## Exercise material
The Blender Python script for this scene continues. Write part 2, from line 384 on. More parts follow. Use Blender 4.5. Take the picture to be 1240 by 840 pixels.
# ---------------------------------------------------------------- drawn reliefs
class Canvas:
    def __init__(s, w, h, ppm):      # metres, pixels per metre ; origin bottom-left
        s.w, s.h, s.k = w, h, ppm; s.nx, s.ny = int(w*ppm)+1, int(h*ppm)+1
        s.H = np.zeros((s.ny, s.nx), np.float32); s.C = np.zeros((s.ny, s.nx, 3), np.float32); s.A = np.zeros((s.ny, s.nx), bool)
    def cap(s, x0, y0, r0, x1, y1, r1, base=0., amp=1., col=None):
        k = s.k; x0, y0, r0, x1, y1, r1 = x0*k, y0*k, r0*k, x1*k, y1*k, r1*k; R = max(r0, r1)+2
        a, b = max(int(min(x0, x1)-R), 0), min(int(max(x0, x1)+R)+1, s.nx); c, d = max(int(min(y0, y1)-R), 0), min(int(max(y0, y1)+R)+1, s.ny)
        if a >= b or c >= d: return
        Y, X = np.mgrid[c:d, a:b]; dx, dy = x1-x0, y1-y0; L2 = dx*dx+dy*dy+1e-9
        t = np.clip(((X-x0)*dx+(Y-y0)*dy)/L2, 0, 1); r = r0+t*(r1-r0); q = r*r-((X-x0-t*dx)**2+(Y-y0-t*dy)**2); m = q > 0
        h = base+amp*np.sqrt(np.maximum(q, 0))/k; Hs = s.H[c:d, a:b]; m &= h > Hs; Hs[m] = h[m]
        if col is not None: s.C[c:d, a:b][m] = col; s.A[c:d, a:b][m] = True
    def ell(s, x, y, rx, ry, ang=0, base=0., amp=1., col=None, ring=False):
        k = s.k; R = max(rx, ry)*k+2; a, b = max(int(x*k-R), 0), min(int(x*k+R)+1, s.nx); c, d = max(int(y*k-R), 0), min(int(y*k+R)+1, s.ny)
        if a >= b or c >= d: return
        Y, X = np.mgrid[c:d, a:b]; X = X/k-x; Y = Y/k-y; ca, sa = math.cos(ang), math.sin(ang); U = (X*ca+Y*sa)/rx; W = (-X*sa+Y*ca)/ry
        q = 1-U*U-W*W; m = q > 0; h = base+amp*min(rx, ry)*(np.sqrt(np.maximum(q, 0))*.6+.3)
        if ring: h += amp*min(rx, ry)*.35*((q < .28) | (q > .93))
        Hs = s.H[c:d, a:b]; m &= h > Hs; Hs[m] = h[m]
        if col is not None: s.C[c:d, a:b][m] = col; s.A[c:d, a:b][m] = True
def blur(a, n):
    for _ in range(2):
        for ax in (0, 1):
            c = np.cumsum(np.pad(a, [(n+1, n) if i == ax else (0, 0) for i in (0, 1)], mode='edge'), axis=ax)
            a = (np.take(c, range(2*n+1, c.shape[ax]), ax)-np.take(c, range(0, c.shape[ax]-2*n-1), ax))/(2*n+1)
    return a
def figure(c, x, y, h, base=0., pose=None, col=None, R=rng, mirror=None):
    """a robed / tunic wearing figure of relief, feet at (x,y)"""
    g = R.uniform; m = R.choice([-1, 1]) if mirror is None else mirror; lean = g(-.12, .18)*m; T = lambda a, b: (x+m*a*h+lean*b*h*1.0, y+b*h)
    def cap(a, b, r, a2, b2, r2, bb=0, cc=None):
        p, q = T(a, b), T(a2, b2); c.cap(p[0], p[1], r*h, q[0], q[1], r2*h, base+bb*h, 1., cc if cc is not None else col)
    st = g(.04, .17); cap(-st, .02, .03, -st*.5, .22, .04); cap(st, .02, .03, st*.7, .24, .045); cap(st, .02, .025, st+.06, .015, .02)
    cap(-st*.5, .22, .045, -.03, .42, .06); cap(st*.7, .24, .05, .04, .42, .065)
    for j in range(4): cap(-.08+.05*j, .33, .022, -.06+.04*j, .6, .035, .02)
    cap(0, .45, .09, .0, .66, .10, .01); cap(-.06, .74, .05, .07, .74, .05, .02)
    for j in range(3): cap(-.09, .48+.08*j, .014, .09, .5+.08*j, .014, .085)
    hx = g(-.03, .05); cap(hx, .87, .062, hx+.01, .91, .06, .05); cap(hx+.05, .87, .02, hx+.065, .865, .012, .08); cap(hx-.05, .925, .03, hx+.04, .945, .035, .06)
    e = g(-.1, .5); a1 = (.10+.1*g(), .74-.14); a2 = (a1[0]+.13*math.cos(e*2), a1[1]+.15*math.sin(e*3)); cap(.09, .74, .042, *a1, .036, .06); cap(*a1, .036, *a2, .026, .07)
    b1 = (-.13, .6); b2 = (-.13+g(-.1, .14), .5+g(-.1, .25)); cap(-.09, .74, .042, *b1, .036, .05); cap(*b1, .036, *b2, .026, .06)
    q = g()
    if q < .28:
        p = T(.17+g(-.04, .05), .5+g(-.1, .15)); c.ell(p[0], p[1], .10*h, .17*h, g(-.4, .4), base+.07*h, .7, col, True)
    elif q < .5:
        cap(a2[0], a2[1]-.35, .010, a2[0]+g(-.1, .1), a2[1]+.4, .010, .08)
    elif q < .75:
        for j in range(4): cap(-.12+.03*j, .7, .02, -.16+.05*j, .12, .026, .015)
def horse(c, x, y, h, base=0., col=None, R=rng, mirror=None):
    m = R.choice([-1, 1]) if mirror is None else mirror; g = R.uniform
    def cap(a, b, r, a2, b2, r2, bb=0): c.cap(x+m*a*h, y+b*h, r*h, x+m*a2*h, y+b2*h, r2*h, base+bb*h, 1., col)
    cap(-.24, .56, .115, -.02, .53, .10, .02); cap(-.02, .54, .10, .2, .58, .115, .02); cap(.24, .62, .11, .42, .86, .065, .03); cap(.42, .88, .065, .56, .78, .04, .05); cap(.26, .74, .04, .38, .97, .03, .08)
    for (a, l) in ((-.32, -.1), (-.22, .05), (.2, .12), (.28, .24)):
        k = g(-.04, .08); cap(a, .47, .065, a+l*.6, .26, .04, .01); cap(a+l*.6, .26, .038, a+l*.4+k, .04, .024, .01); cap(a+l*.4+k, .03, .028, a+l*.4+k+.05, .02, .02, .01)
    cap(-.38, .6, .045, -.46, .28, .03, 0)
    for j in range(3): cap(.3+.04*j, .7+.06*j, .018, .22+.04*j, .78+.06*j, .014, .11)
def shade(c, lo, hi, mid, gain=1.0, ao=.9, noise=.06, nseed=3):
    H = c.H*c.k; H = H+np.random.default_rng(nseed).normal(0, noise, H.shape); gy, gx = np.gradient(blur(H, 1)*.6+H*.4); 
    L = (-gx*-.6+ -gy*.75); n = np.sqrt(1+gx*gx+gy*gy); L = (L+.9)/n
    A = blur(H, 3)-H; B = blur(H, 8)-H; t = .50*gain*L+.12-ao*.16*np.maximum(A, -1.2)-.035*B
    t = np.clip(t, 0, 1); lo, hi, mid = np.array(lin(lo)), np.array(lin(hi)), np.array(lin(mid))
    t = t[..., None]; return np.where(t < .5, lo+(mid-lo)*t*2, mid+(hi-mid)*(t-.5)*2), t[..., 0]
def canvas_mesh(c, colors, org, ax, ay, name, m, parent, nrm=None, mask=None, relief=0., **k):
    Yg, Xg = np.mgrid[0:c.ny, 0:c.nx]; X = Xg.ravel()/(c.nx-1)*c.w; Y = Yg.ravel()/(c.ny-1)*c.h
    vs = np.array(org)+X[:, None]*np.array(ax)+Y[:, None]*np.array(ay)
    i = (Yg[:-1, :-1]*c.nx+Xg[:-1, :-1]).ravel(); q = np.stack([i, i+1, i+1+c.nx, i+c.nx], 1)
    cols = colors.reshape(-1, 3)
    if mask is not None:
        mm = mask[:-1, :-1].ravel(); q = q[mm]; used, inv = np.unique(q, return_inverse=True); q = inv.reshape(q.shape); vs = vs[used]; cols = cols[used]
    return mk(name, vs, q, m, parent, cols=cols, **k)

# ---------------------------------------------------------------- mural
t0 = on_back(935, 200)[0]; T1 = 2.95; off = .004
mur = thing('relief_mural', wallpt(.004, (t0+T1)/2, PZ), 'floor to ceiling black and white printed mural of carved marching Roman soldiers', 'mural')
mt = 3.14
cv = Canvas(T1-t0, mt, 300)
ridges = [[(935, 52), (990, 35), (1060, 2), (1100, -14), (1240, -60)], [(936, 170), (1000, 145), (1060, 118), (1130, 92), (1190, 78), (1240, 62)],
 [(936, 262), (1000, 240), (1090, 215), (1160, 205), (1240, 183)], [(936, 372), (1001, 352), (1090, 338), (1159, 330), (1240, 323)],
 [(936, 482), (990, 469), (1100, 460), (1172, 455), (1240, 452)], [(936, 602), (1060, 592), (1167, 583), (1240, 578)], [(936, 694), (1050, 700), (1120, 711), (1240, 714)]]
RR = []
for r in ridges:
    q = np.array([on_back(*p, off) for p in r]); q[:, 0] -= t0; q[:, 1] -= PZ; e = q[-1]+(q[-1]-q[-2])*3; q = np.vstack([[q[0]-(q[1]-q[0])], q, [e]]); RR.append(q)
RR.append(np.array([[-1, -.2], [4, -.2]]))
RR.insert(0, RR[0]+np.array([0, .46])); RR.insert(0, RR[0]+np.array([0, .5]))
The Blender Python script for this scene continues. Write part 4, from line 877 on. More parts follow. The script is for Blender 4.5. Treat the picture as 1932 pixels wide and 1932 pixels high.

## What is needed
Repeat word for word the stretch of lines from the one with "L = (-gx*-.6+ -gy*.75);" down to the one with "return mk(name, vs, q, m, parent, cols=cols, **k)", both included.

## Solved exercise
    L = (-gx*-.6+ -gy*.75); n = np.sqrt(1+gx*gx+gy*gy); L = (L+.9)/n
    A = blur(H, 3)-H; B = blur(H, 8)-H; t = .50*gain*L+.12-ao*.16*np.maximum(A, -1.2)-.035*B
    t = np.clip(t, 0, 1); lo, hi, mid = np.array(lin(lo)), np.array(lin(hi)), np.array(lin(mid))
    t = t[..., None]; return np.where(t < .5, lo+(mid-lo)*t*2, mid+(hi-mid)*(t-.5)*2), t[..., 0]
def canvas_mesh(c, colors, org, ax, ay, name, m, parent, nrm=None, mask=None, relief=0., **k):
    Yg, Xg = np.mgrid[0:c.ny, 0:c.nx]; X = Xg.ravel()/(c.nx-1)*c.w; Y = Yg.ravel()/(c.ny-1)*c.h
    vs = np.array(org)+X[:, None]*np.array(ax)+Y[:, None]*np.array(ay)
    i = (Yg[:-1, :-1]*c.nx+Xg[:-1, :-1]).ravel(); q = np.stack([i, i+1, i+1+c.nx, i+c.nx], 1)
    cols = colors.reshape(-1, 3)
    if mask is not None:
        mm = mask[:-1, :-1].ravel(); q = q[mm]; used, inv = np.unique(q, return_inverse=True); q = inv.reshape(q.shape); vs = vs[used]; cols = cols[used]
    return mk(name, vs, q, m, parent, cols=cols, **k)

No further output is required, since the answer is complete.